### [DATA EXTRACT]

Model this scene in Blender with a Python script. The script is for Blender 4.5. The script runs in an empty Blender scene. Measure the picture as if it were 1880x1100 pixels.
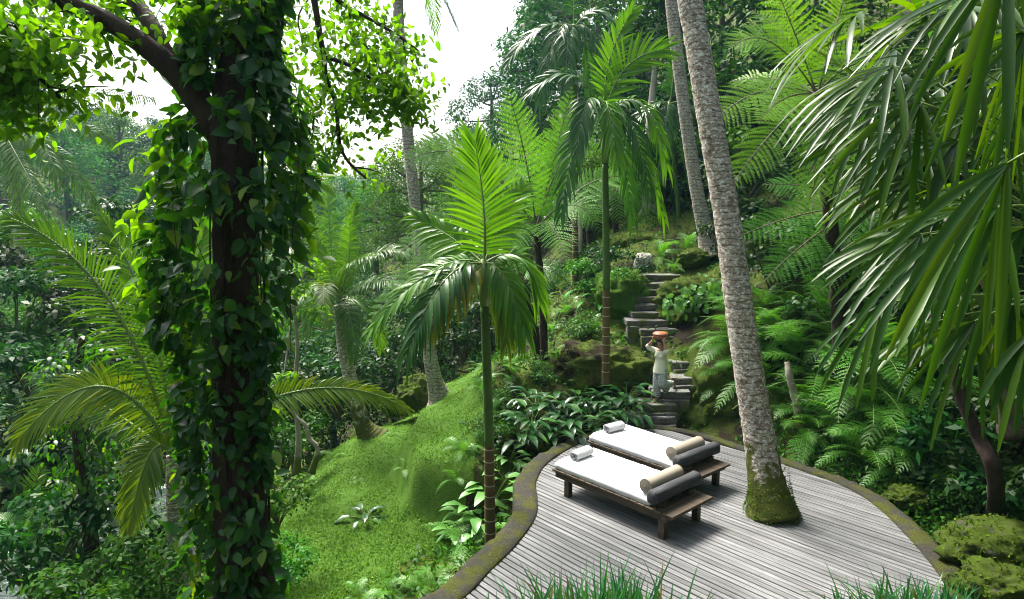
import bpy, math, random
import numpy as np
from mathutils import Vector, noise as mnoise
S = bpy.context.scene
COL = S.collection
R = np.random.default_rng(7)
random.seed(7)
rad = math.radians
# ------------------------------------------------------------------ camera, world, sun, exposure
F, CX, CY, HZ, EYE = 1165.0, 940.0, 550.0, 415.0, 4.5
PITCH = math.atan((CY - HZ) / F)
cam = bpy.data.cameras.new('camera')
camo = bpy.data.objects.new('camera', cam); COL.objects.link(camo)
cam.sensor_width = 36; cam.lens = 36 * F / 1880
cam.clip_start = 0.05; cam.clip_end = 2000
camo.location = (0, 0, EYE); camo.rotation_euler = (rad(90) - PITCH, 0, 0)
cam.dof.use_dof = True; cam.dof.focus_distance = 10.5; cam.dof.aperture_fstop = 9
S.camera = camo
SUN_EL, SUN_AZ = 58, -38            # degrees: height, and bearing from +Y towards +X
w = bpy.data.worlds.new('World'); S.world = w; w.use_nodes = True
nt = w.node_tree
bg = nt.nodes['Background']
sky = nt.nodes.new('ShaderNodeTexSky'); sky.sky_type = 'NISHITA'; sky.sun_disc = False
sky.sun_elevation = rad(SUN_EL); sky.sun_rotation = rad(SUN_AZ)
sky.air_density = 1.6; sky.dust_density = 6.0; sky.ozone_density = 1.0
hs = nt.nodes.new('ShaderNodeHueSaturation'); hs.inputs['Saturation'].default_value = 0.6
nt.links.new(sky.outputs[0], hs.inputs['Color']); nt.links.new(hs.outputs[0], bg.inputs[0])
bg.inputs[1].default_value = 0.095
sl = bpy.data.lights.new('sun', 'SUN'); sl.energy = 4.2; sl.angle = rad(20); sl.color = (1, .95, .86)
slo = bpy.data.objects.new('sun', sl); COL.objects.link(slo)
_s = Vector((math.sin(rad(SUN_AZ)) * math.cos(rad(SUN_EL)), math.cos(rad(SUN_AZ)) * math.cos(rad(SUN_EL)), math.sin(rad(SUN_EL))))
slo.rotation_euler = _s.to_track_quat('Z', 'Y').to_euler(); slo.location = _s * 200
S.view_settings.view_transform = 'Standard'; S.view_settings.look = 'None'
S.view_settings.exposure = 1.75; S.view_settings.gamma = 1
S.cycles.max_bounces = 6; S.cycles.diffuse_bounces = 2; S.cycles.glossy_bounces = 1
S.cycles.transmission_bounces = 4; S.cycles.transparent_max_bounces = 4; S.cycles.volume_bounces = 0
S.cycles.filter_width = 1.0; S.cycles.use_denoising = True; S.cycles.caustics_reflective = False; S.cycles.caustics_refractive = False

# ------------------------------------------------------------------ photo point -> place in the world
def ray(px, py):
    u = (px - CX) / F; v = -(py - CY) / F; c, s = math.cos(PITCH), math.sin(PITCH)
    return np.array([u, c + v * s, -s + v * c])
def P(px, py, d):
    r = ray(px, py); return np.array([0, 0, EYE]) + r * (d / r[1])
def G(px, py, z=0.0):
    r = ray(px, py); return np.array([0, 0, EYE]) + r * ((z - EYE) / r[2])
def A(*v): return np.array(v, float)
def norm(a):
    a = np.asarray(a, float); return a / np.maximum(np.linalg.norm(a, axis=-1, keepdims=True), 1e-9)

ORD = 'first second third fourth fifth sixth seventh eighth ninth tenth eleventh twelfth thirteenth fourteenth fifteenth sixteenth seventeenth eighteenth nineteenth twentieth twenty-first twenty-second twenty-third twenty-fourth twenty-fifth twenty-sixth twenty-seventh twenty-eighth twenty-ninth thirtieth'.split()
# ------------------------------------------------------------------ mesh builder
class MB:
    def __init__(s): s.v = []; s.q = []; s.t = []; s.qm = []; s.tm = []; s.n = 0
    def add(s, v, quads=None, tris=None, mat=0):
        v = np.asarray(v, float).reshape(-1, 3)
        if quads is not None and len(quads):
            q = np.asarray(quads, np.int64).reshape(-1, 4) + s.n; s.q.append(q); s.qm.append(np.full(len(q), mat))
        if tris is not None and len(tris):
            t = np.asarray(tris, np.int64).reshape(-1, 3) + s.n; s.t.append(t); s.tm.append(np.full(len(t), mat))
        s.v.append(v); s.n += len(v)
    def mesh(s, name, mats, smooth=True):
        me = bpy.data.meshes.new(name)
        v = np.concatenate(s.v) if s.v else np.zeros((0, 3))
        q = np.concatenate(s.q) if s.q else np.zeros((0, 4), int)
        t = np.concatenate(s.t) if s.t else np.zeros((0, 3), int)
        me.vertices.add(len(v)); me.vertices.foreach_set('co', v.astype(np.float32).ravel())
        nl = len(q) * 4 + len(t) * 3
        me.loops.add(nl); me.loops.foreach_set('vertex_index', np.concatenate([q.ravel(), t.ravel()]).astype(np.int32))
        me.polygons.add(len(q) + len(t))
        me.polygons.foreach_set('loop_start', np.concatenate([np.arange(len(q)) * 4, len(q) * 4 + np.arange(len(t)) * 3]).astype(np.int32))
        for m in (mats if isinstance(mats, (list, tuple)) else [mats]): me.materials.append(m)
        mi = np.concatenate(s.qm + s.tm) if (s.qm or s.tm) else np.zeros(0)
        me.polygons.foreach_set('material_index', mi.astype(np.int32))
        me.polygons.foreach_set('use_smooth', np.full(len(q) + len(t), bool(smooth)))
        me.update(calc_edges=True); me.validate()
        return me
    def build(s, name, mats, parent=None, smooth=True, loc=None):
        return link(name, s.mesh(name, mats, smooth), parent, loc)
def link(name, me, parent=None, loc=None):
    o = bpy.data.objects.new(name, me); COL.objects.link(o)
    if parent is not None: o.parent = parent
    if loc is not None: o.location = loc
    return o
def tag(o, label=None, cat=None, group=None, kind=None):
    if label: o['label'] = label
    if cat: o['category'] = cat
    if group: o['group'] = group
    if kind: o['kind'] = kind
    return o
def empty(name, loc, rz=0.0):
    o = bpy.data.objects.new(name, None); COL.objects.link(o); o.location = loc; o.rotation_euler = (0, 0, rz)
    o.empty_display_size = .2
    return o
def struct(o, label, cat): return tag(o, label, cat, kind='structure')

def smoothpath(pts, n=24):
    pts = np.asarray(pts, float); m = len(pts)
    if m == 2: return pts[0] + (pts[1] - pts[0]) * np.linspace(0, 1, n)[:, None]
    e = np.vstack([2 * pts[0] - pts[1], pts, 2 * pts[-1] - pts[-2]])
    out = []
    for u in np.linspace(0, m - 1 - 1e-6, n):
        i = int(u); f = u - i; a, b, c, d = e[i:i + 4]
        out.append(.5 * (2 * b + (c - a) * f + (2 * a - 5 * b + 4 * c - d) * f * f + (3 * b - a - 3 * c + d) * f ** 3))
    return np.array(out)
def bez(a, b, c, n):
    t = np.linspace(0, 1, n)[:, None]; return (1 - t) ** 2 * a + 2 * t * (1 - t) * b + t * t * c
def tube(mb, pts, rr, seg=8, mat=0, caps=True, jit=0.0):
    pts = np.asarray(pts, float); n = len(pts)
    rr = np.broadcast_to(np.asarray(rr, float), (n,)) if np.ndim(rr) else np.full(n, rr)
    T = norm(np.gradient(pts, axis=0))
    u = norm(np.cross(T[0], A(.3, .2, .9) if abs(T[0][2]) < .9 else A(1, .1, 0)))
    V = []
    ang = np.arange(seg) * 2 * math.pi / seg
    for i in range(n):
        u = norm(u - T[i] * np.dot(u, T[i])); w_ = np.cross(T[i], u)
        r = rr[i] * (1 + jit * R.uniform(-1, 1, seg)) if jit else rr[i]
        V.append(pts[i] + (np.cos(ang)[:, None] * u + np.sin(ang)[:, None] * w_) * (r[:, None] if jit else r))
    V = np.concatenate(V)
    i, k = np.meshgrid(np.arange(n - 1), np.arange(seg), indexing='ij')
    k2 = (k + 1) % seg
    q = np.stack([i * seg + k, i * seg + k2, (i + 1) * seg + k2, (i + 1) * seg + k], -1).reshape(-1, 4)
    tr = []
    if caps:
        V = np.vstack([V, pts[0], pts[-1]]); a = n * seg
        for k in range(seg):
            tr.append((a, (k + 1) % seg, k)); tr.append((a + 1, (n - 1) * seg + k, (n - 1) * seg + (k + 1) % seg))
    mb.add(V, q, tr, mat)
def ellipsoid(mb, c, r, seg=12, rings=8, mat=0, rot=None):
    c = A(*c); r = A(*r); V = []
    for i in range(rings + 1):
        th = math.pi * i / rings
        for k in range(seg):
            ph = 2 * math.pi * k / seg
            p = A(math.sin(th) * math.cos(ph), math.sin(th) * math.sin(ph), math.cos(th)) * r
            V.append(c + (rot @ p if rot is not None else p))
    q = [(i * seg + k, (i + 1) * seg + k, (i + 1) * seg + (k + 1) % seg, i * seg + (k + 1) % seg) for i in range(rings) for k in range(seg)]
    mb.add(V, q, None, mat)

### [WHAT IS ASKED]
Copy, from the material, each line that holds the string "scene".

### [COMPLETE RESPONSE]
Model this scene in Blender with a Python script. The script is for Blender 4.5. The script runs in an empty Blender scene. Measure the picture as if it were 1880x1100 pixels.
S = bpy.context.scene